Darfur rebel SLA delays start of unity meeting
Oct 28, 2005 (DARFUR, Sudan) — Darfur’s main rebel group delayed the start of a meeting to elect new leadership on Friday after members found it difficult to cross the rocky terrain to reach the secret location in Sudan’s war-ravaged west.
“The conference is delayed because some members had problems to come today because they are coming from far away,” said chief organiser Ibrahim Ahmed Ibrahim, adding the conference would now begin on Saturday.
“It is very difficult to reach here by road we have no helicopters,” he added at the secret site in the far east of South Darfur state where a large white tent sits empty waiting for the meeting to begin.
The Sudan Liberation Army (SLA) congress, the first of its kind for the rebels, hopes to produce a joint position for peace talks in the Nigerian capital Abuja and unite rank-and-file field commanders under a new, elected executive.
Factionalism within the main rebel SLA and escalating violence in Darfur has hampered African Union-sponsored peace efforts, which ended a sixth round on Oct. 20 in Nigeria with little progress.
Field commanders said they called the congress because they were worried about stand-offs between their leaders.
Personality differences between the SLA’s two main leaders, Secretary-General Minni Arcua Minnawi and President Abdel Wahed Mohamed el-Nur have meant the two rarely present a united front.
Minnawi spends much more time in the field, a move which has garnered him more support among the military commanders. Nur refused to attend the conference, but returned to Darfur this week for the first time in more than a year, which observers say was because he feared losing his position on the ground.
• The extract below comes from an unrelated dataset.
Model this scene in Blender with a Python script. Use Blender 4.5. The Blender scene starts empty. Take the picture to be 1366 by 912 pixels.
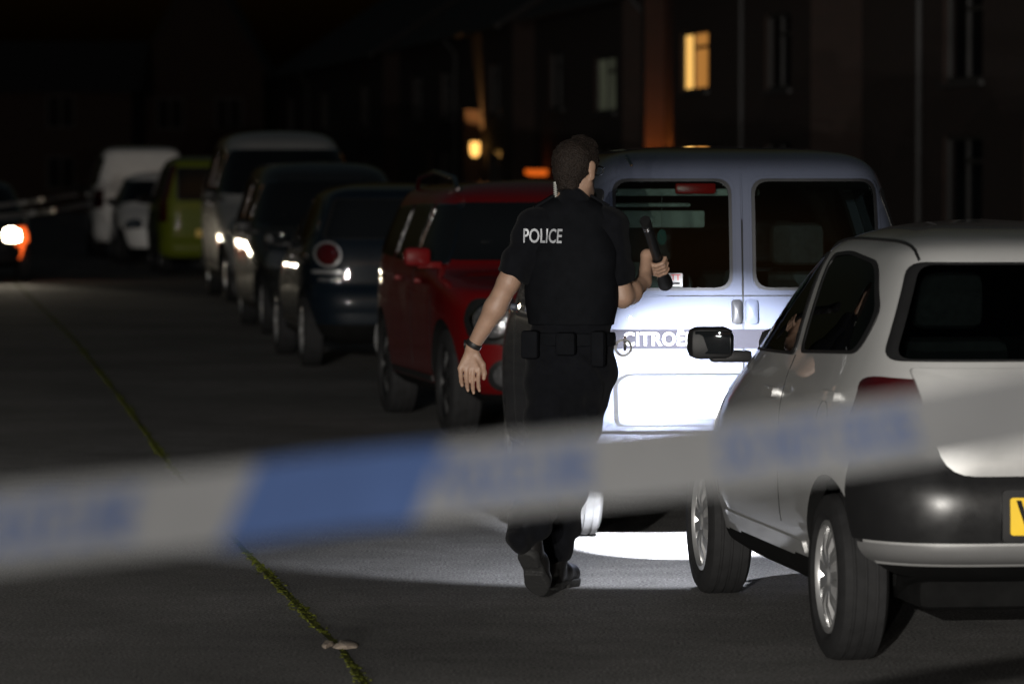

“We are all fighting for the same cause,” said SLA commander Ali Mokhtar. “These are just personality differences which have to be put behind them.”
“SLA FOR REVOLUTION”
Some SLA soldiers carrying Kalashnikovs lounged under trees and bushes near the meeting site while others drove around the area in trucks chanting, “SLA for revolution!”
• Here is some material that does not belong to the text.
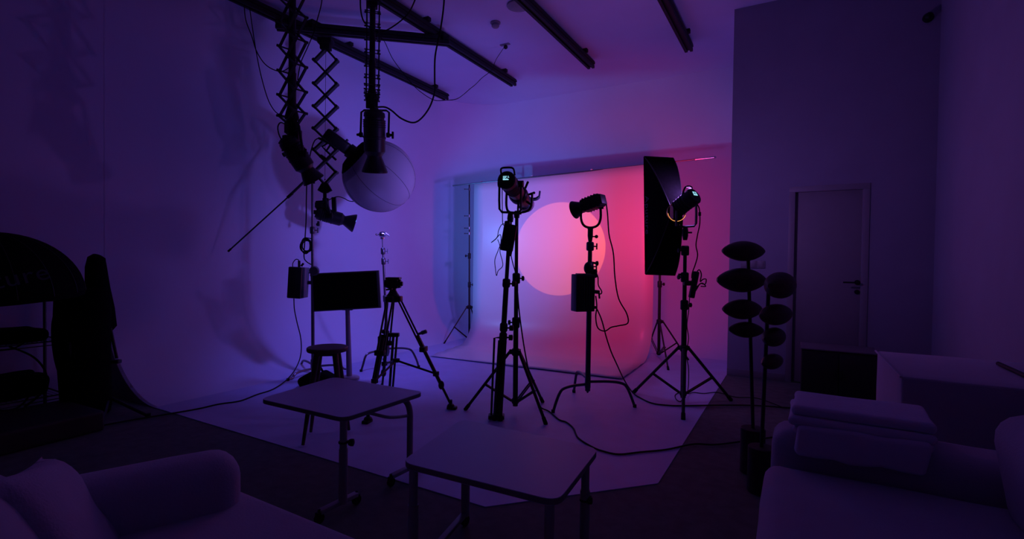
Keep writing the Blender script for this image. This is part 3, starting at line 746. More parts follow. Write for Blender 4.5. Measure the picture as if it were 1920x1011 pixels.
# ring point nearest each corner direction
rp = []
for c in corners:
    v = (c-fc); a = math.atan2(1 if v.dot(ru) > 0 else -1, 1 if v.dot(rs) > 0 else -1); rp.append(ringp(a))
for i, nm in enumerate(('top_panel', 'far_panel', 'bottom_panel', 'near_panel')):
    j = (i+1) % 4; m = MB(); m.grid(curve_panel(corners[i], corners[j], rp[i], rp[j])); part(nm, m, M_FAB, t, ang=60)
m = MB()
for i in range(4):
    pts = curve_panel(corners[i], corners[(i+1) % 4], rp[i], rp[(i+1) % 4])[0]; m.tube([p*1.0 + (p-fc)*.0 for p in pts], .005, seg=6)
part('corner_seams', m, M_PLA, t)
m = MB()
for i in range(4): m.tube([corners[i], corners[(i+1) % 4]], .008, seg=6)
part('front_rim', m, M_FAB, t)
m = MB(); m.lathe(ring-nrm*.01, nrm, [(0, ringr*.97), (0, ringr*1.03), (.02, ringr*1.03), (.02, ringr*.97), (0, ringr*.97)], seg=36, caps=False); part('speed_ring', m, M_GOLD, t, 'brass-coloured speed ring')
m = MB(); aa = [PI*1.05+PI*.85*k/20 for k in range(21)]
m.tube([ring-nrm*.018+(rs*math.cos(a)+ru*math.sin(a))*ringr*1.0 for a in aa], .0022, seg=6); part('light_gap', m, M_ORNG, t, 'thin glowing gap around the ring')
m = MB(); pz = PV(1268, 395, bC, -.12); m.beam(pz, PV(1268, 424, bC, -.12), .018, .006, up=HF); part('release_strap', m, M_GREY, t)
# lettering
def text_mesh(name, body, size, parent, matrix, mt, lab=None, squash=1.0):
    cu = bpy.data.curves.new(name, 'FONT'); cu.body = body; cu.size = size; cu.extrude = .0006; cu.align_x = 'CENTER'; cu.align_y = 'CENTER'; cu.space_character = 1.08
    to = bpy.data.objects.new('tmp_text', cu); COL.objects.link(to); bpy.context.view_layer.update()
    me = bpy.data.meshes.new_from_object(to); bpy.data.objects.remove(to); bpy.data.curves.remove(cu)
    me.transform(Matrix.Translation(-WL[parent.name]) @ matrix); me.materials.clear(); me.materials.append(mt)
    o = bpy.data.objects.new(name, me); COL.objects.link(o); o.parent = parent; WL[o.name] = WL[parent.name]
    if lab: o['label'] = lab
    return o
pn = curve_panel(c01, c00, rp[3], rp[0])       # near panel
ma = pn[4][10]; tdir = (pn[0][10]-pn[8][10]).normalized()   # downwards
if tdir.z > 0: tdir = -tdir
inn = (pn[4][9]-pn[4][11]).normalized(); pnn = tdir.cross(inn).normalized()
if pnn.dot(CAMP-ma) < 0: pnn = -pnn
upv = pnn.cross(tdir).normalized()
c = ma + upv*.0 + pnn*.012
Mt = Matrix((tdir, upv, pnn)).transposed().to_4x4(); Mt.translation = c
text_mesh('lettering', 'Aputure', .105, t, Mt, M_PRINT, 'grey vertical wordmark')
mf = PV(1284, 380, bC)
# red lamp in the mouth
lamp('softbox_lamp', 'AREA', fc+nrm*.02, nrm, RED_W, RED_C, parent=t, shape='RECTANGLE', size=.28, size_y=1.1, spread=math.radians(112))
lo = bpy.data.objects['softbox_lamp']; Mq = Matrix((rs, ru, -nrm)).transposed(); lo.rotation_quaternion = Mq.to_quaternion()
m = MB(); m.grid([[c00+nrm*.0, c10], [c01, c11]]); part('front_cloth', m, M_LANT, t, 'white front diffusion cloth')

t = thing('softbox_light', 'black cylindrical light with a lit rear readout, plugged into the strip softbox', 'spotlight', PV(1285, 430, bC))
rC = PV(1303, 366, bC, -.14); e = PV(1271, 391, bC, .0); dL = (e-rC).normalized(); LL = (e-rC).length
sL = dL.cross(V(0, 0, 1)).normalized(); uL = sL.cross(dL)
m = MB(); m.lathe(rC, dL, [(0, .072), (.01, .080), (.08, .080), (.085, .076), (LL*.8, .074), (LL, .070)], seg=28); body = part('body', m, M_BLK, t)
m = MB()
for k in range(4): m.lathe(rC+dL*(.10+.03*k), dL, [(0, .0785), (.008, .0785)], seg=28)
part('cooling_ribs', m, M_BLKM, body)
m = MB(); m.tube(smooth([rC+dL*.07-sL*.055+uL*.055, rC+dL*.02-sL*.05+uL*.095, rC+dL*.005+uL*.10, rC+dL*.02+sL*.05+uL*.095, rC+dL*.07+sL*.055+uL*.055], 4), .008, seg=8); part('handle', m, M_PLA, t)
lcd(t, rC-dL*.004+uL*.012, sL, uL, -dL, .055, .042)
m = MB(); m.tube([PV(1305, 378, bC), PV(1305.5, 400, bC), PV(1305, 419, bC), PV(1301, 424, bC), PV(1285, 425, bC), PV(1274, 425, bC), PV(1271, 415, bC, .18), PV(1271, 392, bC, .2)], .0115, seg=8); part('yoke', m, M_BLK, t)
m = MB(); m.lathe(PV(1300, 372, bC), _rt, [(0, .03), (.04, .03)]); part('pivot', m, M_PLA, t)
p = PV(1285, 430, bC); m = MB(); m.lathe(p-V(0, 0, .1), (0, 0, 1), [(0, .018), (.04, .026), (.09, .026), (.12, .02)]); m.cyl(p-V(0, 0, .03), p-V(0, 0, .03)+_rt*.06, .008); part('spigot', m, M_PLA, t)
lamp('leak_fill_lamp', 'POINT', ring-nrm*.05+_rt*.10+V(0, 0, .21), V(0, 1, 0), LEAK_FILL_W, LEAK_FILL_C, parent=t, shadow_soft_size=.04)  # added violet room fill floating above the ring, beyond its small orange leak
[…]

The location of the SLA meeting is a closely guarded secret to ward off possible attack by Arab militia, known locally as Janjaweed.
The militias stand accused of a widespread campaign of rape, killing and burning in non-Arab villages during the 2-1/2 year-old revolt, which forced more than 2 million people from their homes and sparked a major humanitarian crisis.
Rebels say the Janjaweed work for the government, a charge Khartoum denies. The International Criminal Court is investigating charges of war crimes in Darfur, although the government has refused to cooperate with the court.
Libyan leader Muammar Gaddafi, who has tried to mediate between rebels and the Sudanese government, has donated equipment and food to the congress.
But some observers say other international players have not been supportive of the conference, saying it should have been called by Nur and would only increase factionalism within the movement.
“They are under huge pressure as some diplomats have threatened to withdraw all support if they go ahead with this,” said a source close to the Abuja talks.
The top U.N. envoy in Sudan, Jan Pronk, had earlier encouraged the conference and pledged to help, but has since not provided assistance and will not attend. Top AU commanders of the 6,000-strong ceasefire monitoring mission in Darfur will attend the meeting.
The smaller rebel group represented in Abuja, the Justice and Equality Movement (JEM), is also dogged by splits. Breakaway JEM factions earlier this month abducted a team of AU personnel, demanding a seat at the negotiating table.